- guardian.co.uk, Thursday June 14 2007 10.31 BST
The Conservatives have voiced their strongest intention yet that they will scrap the Learning and Skills Council (LSC) if they come to power.
All state-supported vocational training should be funded via local authorities, recommends a report by a party committee published in advance of Labour's unveiling of its "skills pledge" to improve training.
The government's full response to the Leitch review on skills, originally expected today, will be published later this year.
The report, which has the support of the Tory front bench, accepts Leitch's poor prognosis of the UK's skills and his proposal that publicly-funded training should be "demand-led". Employers and trainees should have a much greater say on what is taught at the taxpayer's expense, it says.
However, it envisages keeping the sector skills councils, bodies created by Labour, to represent the interests of employers.
The report by the party's Economic Competitiveness Policy Group, chaired by John Redwood, stresses the importance of apprenticeships but echoes the severe criticisms by John Hayes, shadow skills spokesman, of the current programme.
Though government figures show that increasing numbers of youngsters are doing apprenticeships, the numbers pursuing the level 3 "intermediate skills" qualification offered by the "modern apprenticeships" launched by the Tories in the mid-1990s are dropping, it says.
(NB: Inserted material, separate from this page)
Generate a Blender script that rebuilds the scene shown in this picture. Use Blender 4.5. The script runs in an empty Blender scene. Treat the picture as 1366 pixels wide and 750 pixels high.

Some apprenticeships - for instance those in engineering - are of a high calibre, says the report, but trainees in sectors with no apprenticeship tradition are often denied the same level of technical education.
"This lack of consistency is reflected in the vastly differing lengths of time it takes to complete different apprenticeships," it says.
"Apprenticeships have been 'academicised' and we've ended up with virtual apprenticeships, tickbox tests that are taught in the classroom," Hayes said. "The brand has been weakened."
The Tories would "re-professionalise" apprenticeships to produce a standard of vocational education to match the A-level academic gold standard, he said.
Hayes believes that the 1.3 million "neets" - the 16 to 24-year-olds not in education, employment or training - is an indictment of further education under Labour.
"When Blair looks at his legacy he should look at the blighted and shattered lives of these young people and of their mums and dads."
Mark Haysom, the LSC's chief executive, said he was "puzzled" by the economic competitiveness report's recommendation to scrap the quango.
"Compared to what went before, the LSC now saves the taxpayer over £100m a year in administration and our running costs are a tiny fraction of the £10bn pounds we invest each year for the government in learning and skills."